Raw records:
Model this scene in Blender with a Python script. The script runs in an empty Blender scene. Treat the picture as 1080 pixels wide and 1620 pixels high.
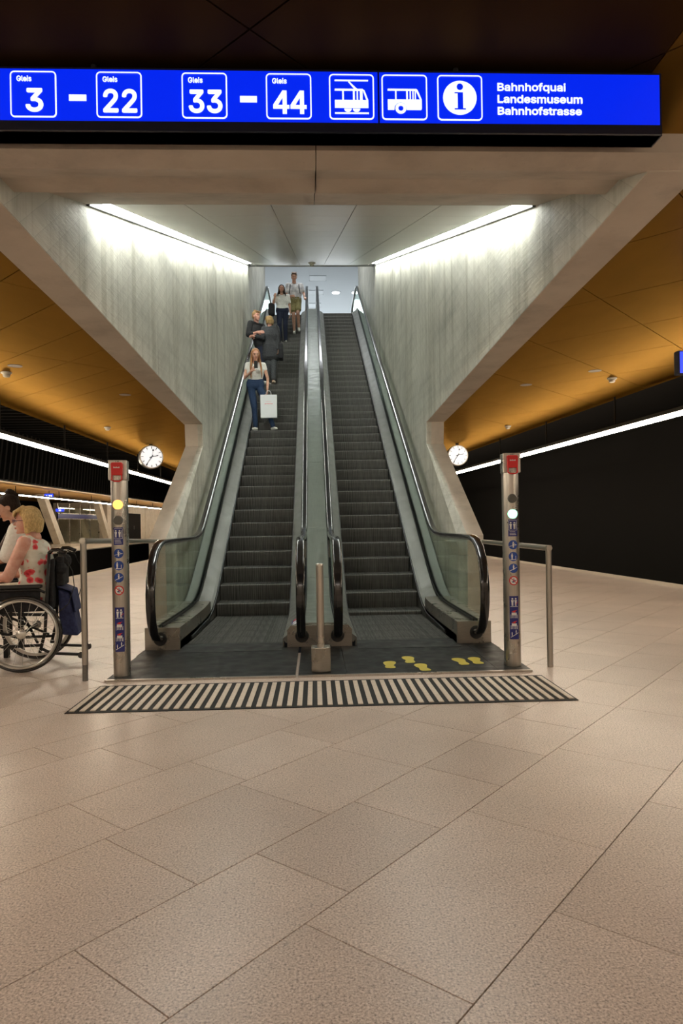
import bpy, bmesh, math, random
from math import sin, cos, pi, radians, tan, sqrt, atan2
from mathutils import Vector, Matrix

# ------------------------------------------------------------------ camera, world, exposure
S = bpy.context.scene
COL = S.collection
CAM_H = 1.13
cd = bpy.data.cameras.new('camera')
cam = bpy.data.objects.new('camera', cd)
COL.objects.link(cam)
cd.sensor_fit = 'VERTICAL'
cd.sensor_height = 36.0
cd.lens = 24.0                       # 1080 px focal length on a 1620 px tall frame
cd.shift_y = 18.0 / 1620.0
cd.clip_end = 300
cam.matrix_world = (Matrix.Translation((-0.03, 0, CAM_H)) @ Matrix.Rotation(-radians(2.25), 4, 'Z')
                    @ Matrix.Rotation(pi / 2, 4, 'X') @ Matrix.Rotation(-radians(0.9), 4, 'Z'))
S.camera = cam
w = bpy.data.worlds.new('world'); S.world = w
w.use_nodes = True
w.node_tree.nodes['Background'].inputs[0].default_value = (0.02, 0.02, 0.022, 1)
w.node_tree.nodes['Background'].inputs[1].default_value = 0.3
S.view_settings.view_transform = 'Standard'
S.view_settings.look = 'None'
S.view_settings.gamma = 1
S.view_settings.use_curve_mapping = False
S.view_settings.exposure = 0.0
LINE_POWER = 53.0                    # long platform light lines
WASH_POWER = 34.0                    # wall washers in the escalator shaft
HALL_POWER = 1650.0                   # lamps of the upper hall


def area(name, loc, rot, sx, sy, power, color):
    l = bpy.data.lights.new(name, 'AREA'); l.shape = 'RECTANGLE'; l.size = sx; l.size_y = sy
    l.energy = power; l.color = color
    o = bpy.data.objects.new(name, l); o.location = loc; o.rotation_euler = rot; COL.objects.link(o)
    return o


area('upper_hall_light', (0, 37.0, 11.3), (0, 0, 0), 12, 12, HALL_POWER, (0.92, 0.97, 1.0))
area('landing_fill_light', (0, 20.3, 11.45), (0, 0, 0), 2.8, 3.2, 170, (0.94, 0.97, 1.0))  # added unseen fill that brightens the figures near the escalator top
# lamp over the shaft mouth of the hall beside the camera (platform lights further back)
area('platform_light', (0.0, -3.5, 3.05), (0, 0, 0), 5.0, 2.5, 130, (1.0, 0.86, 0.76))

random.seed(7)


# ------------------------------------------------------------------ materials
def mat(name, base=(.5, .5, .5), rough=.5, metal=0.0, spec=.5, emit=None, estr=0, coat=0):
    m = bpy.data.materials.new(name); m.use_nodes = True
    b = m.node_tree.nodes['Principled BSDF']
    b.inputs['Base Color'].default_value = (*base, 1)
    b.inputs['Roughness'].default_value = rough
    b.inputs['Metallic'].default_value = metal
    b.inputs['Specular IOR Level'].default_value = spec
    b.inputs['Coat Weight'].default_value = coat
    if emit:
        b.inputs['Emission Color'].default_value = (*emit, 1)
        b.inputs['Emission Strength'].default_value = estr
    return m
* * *
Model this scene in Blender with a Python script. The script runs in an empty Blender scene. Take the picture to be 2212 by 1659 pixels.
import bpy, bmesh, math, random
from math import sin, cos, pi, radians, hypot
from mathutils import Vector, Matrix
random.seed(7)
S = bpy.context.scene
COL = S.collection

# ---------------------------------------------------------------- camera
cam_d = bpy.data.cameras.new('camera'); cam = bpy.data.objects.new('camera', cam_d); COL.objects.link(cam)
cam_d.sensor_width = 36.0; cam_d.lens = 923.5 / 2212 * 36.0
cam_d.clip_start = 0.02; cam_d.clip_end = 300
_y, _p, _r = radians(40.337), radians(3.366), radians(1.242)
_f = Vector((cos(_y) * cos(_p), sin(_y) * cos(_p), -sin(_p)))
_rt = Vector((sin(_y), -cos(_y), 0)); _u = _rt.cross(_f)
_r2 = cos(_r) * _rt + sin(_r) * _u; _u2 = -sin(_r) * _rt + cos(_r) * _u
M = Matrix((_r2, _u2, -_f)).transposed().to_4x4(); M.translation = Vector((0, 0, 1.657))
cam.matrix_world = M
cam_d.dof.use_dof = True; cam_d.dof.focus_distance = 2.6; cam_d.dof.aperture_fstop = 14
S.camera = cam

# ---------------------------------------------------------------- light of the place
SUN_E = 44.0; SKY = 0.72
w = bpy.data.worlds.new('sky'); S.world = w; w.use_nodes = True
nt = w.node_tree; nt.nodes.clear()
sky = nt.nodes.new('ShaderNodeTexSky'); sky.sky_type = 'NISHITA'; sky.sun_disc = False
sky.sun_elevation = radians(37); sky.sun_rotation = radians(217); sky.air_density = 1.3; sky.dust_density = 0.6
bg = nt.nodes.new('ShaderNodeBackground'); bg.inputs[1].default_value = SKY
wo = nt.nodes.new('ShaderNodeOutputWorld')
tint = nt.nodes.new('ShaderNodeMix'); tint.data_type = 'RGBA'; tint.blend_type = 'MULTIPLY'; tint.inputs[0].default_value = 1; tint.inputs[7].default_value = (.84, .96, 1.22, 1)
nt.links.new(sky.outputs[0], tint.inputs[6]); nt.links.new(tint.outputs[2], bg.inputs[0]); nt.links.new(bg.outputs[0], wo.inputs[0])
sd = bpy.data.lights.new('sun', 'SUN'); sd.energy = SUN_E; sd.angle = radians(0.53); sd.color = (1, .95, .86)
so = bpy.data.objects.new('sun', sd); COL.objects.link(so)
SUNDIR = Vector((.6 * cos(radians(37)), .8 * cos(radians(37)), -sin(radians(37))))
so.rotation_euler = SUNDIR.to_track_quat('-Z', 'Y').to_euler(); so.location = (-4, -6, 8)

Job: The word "Python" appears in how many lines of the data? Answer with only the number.

Complete response: 2